CRUZ Y TIRANÍA

Publicado: Raúl López

 

El mito crucificado

El cristianismo pasó de ser una secta perseguida a ser la religión oficial y desde entonces la perseguidora.  Dejó el pez estilizado como señal y cogió la cruz, un instrumento de tortura, como emblema.

No existe ninguna prueba tangible y fehaciente de que haya existido jamás algún Jesús de Galilea, de Nazareth o de Belem; surgido al parecer por inmácula concepción de una tal María y adscrito hijo putativo de un José.

De lo que sí se conoce es acerca del mito del buscado redentor o mesías, ese Emmanuel hebraico de cuyos avatares recogieron de oídas ciertos escribas eremitas y que vertieron en escritos, los evangelios, algunos de éstos tildados apócrifos por la iglesia oficial romana.

Sobre ese supuesto christo, los levitas judaicos niegan de siempre la posible deidad de quien para ellos, si acaso, fue un disidente talmúdico de tantos, cuando no apenas un renegado.

Los imanes del Islám, que ya tienen bastante con justificar su propio mito mahometano, sólo reconocen en el supuesto ungido  a un profeta más sin naturaleza divina y, sin duda, ni tan noble, ni tan generoso ni tan magnánimo como el suyo propio.

Según la versión de los evangelios oficiales, el presunto mesías termina el trance de su vida en una cruz latina, con el acuerdo del Procurador romano ya que la Judea de entonces era una provincia del Imperio.

La Roma imperial hacía uso de la crucifixión desde el inicio de sus conquistas, esta repulsiva práctica fue asimilada en las pugnas entre los propios judíos de quienes era célebre el profundo odio fervoroso que se profesaban. Fue así como, según el mito, el pretendido redentor murió crucificado, vilipendiado y vejado por sus coterráneos.  De allí surgió la leyenda y con ésta una secta de seguidores.

Una parte de los cristianos iniciales se instaló en Roma, vivían en comunidades en las que no existía la propiedad privada, sus ceremonias evocativas eran comidas compartidas por todos.  Se reconocían entre ellos con la figura estilizada de un pez.

Tal cohesión, en un Imperio en declive, los hizo peligrosos y por eso perseguidos.

La maquinaria de la Roma imperialista, el ejército, se agotaba, el gasto del poder en manos de los sectores ociosos era insotenible, la clase dominante necesitaba una fuerza espiritual que pudiera ligar y entretejer una justificación a su poder opresor.  El imperio se rehizo y optó por una nueva religión, se dio la bienvenida al Novum Testamentum.

El cristianismo pasó de ser una secta perseguida a ser la religión oficial y desde entonces la perseguidora.  Dejó el pez estilizado como señal y cogió la cruz, un instrumento de tortura, como emblema.

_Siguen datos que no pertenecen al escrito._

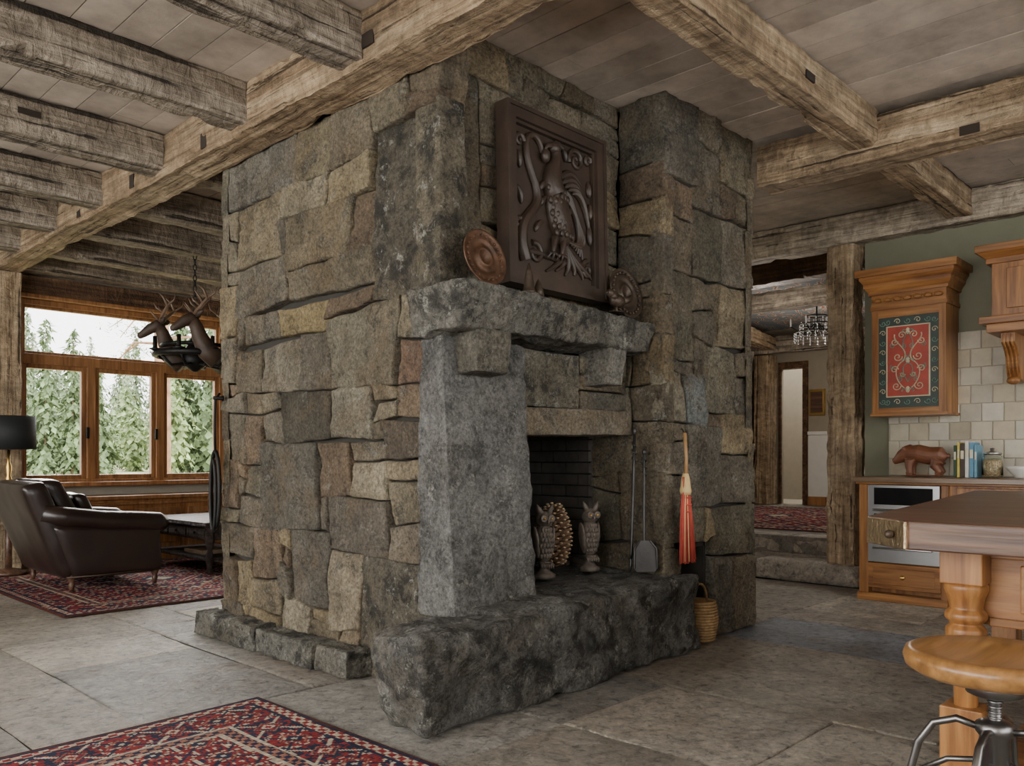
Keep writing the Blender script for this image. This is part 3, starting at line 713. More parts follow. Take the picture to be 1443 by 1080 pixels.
sv=bez((.14,.12),(.02,.40),(.34,.34),(.20,.56),16)+bez((.20,.56),(.08,.76),(.24,.84),(.28,.70),10)[1:]
fl(sv,[.034-.02*i/len(sv) for i in range(len(sv))],-.01); p.sph((.285,-.03,.68),(.028,.022,.036),M_carve)
for (cx,cz,r,t,a0,sg) in ((.22,.17,.055,1.3,2.0,-1),(.56,.73,.065,1.5,3.5,-1),(.66,.75,.03,1.2,0,1),(.64,.15,.05,1.3,1.5,1),(.11,.72,.035,1.2,0,1),(.10,.30,.03,1.1,0,1)):
    fl(spiral(cx,cz,r,t,a0,sg),[.017-.010*i/22 for i in range(23)])
for (x,z,dx,dz) in ((.12,.40,-.04,.08),(.26,.42,.05,.05),(.26,.50,.05,.05),(.11,.58,-.02,.08),(.22,.28,.07,.06),(.47,.70,-.03,.06),(.66,.64,.01,-.08),(.13,.24,-.04,.05),(.66,.40,.01,-.10),(.67,.52,.0,-.08)):
    leaf((x,z),(x+dx*.2,z+dz*.7),(x+dx*.7,z+dz),(x+dx,z+dz*1.1),.013)
T=Matrix.Translation(P0)@Matrix.Rotation(-.02,4,'X')
p.obj('carved_panel',bevel=.004,M=T)
q=B(); R_=Matrix.Rotation(math.radians(78),3,'X')
prof=[(.0,.012),(.03,.014),(.032,.022),(.045,.022),(.047,.01),(.075,.006),(.08,.014),(.09,.012),(.118,.016),(.125,.022),(.127,.016),(.12,.008),(.08,0),(.0,0)]
q.lathe([(r*1.05,z) for r,z in prof],(2.63,2.69,2.01),M_copper,40,M=R_)
for k in range(24):
    an=k*math.pi/12; q.sph(V((2.63,2.69,2.01))+R_@V((.107*math.cos(an),.107*math.sin(an),.016)),.007,M_copper,segs=8,rings=5)
q.obj('copper_plate')
q=B(); 
q.lathe([(r*1.15,z) for r,z in prof],(3.79,2.74,2.02),M_bronze,40,M=R_)
for k in range(24):
    an=k*math.pi/12; q.sph(V((3.79,2.74,2.02))+R_@V((.118*math.cos(an),.118*math.sin(an),.018)),.009,M_bronze,segs=8,rings=5)
q.obj('bronze_plate')
q=B(); q.lathe([(.035,0),(.035,.01),(.028,.02),(.022,.07),(.014,.11),(.004,.145)],(2.91,2.66,1.885),M_bronze,14); q.lathe([(.03,0),(.026,.03),(.012,.07),(.0,.09)],(3.0,2.68,1.885),M_bronze,14); q.obj('mantel_bell')
q=B(); bc=V((3.63,2.67,1.885)); 
q.sph(bc+V((0,0,.065)),(.06,.034,.038),M_bronze); q.sph(bc+V((-.06,0,.10)),(.026,.022,.024),M_bronze); q.tube([bc+V((-.03,0,.075)),bc+V((-.055,0,.1))],[.03,.02],M_bronze)
q.tube([bc+V((-.08,0,.1)),bc+V((-.1,0,.095))],[.01,.002],M_bronze); q.tube([bc+V((.04,0,.07)),bc+V((.1,0,.085)),bc+V((.13,0,.11))],[.025,.018,.008],M_bronze)
q.tube([bc+V((0,.01,.03)),bc+V((0,.012,0))],.008,M_bronze); q.tube([bc+V((-.02,-.01,.03)),bc+V((-.02,-.012,0))],.008,M_bronze)
q.sph(bc+V((0,0,.004)),(.06,.035,.006),M_bronze)
q.obj('bird_figurine')

# ---------------------------------------------------------------- hearth objects
def owl(x,y,z,rz):
    q=B(); q.T=Matrix.Translation((x,y,z))@Matrix.Rotation(rz,4,'Z')
    q.sph((0,0,.19),(.050,.045,.115),M_owl); q.sph((0,-.005,.315),(.05,.043,.045),M_owl)
    for s_ in(-1,1):
        q.tube([(.02*s_,-.01,.34),(.038*s_,-.012,.375),(.048*s_,-.01,.398)],[.020,.013,.003],M_owl)
        q.lathe([(.021,0),(.023,.006),(.016,.012),(.010,.010),(.0,.014)],(.022*s_,-.043,.322),M_owl,14,M=Matrix.Rotation(math.pi/2,3,'X'))
        q.sph((.022*s_,-.054,.322),.008,M_brass,segs=8,rings=6)
        q.sph((.045*s_,.004,.19),(.014,.034,.09),M_owl,M=Matrix.Rotation(.12*s_,3,'Y'))
        for k in range(3): q.tube([(.02*s_+(k-1)*.011,-.02,.085),(.02*s_+(k-1)*.013,-.045,.07),(.02*s_+(k-1)*.013,-.05,.055)],[.009,.008,.003],M_owl)
    q.tube([(0,-.045,.318),(0,-.058,.305),(0,-.056,.292)],[.009,.006,.001],M_owl)
    for r in range(6):
        for k in range(5):
            a=(k-2)*.38+(r%2)*.19; zz=.12+r*.028; rr_=.048*math.sqrt(max(.1,1-((zz-.19)/.115)**2))
            q.sph((rr_*math.sin(a),-rr_*math.cos(a)*.95,zz),(.010,.006,.014),M_owl,segs=8,rings=5)
    q.lathe([(.06,0),(.062,.02),(.035,.035),(.025,.06),(.035,.08),(.045,.09)],(0,0,0),M_owl,16)
    q.bx(-.012,.012,.02,.30,.03,.055,M_owl); q.bx(-.012,.012,.27,.30,0,.055,M_owl)
    return q.obj('owl_andiron')
owl(3.325,2.93,.452,-.4); owl(3.72,2.93,.452,-.4)
q=B(); cx,cy,cz=3.58,3.08,.452
q.sph((cx,cy,cz+.17),(.055,.055,.15),M_cone,col=(.12,.07,.04))
for i in range(170):
    f=i/170; a=i*2.39996; z=cz+.02+f*.35; r=.085*math.sin(math.pi*min(1,(f*.86+.12)))**.7+.006
    o=V((math.cos(a),math.sin(a),0)); c0=V((cx,cy,z)); sd=V((-o.y,o.x,0)); w=.026*(1.1-f*.5)
    q.hexa([c0+o*r*.4-sd*w*.4,c0+o*r*.4+sd*w*.4,c0+o*(r+.010)+sd*w*.5+V((0,0,.014)),c0+o*(r+.010)-sd*w*.5+V((0,0,.014)),
            c0+o*r*.4-sd*w*.4+V((0,0,.008)),c0+o*r*.4+sd*w*.4+V((0,0,.008)),c0+o*(r+.014)+sd*w*.4+V((0,0,.024)),c0+o*(r+.014)-sd*w*.4+V((0,0,.024))],M_cone,col=(.18,.11,.065))
    q.sph(c0+o*(r+.011)+V((0,0,.019)),(.010,.010,.006),M_cone,segs=6,rings=4,col=(.38,.28,.17))
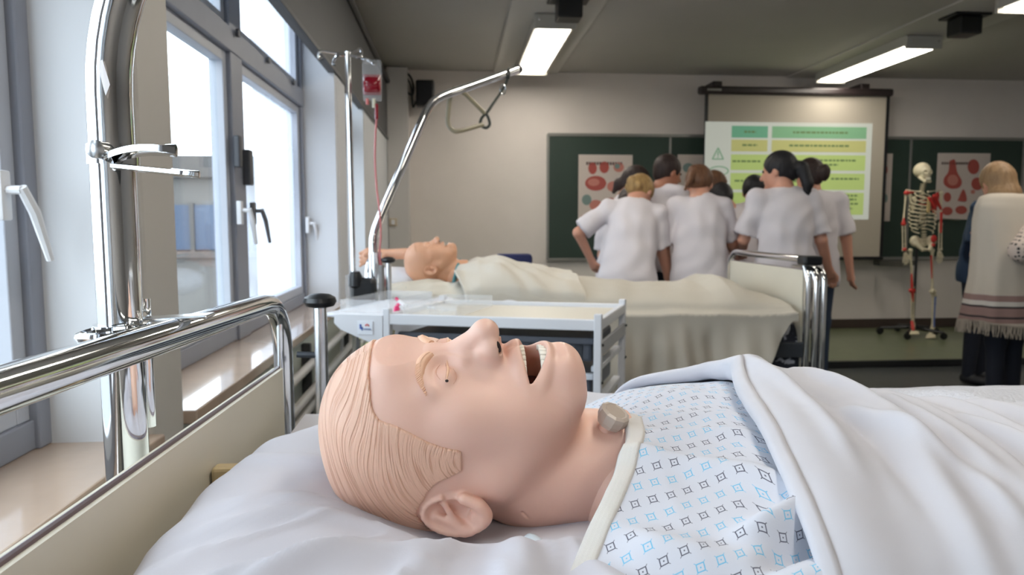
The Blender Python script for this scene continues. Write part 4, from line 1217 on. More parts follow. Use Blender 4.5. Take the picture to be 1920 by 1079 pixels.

Aquel intrumento de tortura física se renovó en la herramienta ideológica de la opresión del poder.

El cristianismo ha servido para justificar la dictadura de la clase dominante, sea en oriente u occidente, el septentrión o el meridión.

A la Roma imperial que dio paso a los reinos feudales; a las monarquías absolutistas, a las que dieron razones divinas de su origen; a la burguesía snob, cuando dejó de ser revolucionaria y conquistó su dictadura de la ganancia; a las tiranías y democracias, vestiduras oportunas de la misma explotación capitalista.

La morbosa imagen sufriente y lacerada de aquel personaje mítico en una cruz romana, paseada en andas por ocultos penitentes en capirotes, rodeados de gentes conmovidas de una supuesta pasión mortuoria, es el arquetipo de la alienación ideológica que necesita la burguesía para perennizar su poder.

La cruz y la tiranía, la Iglesia y la burguesía están religadas en el capitalismo.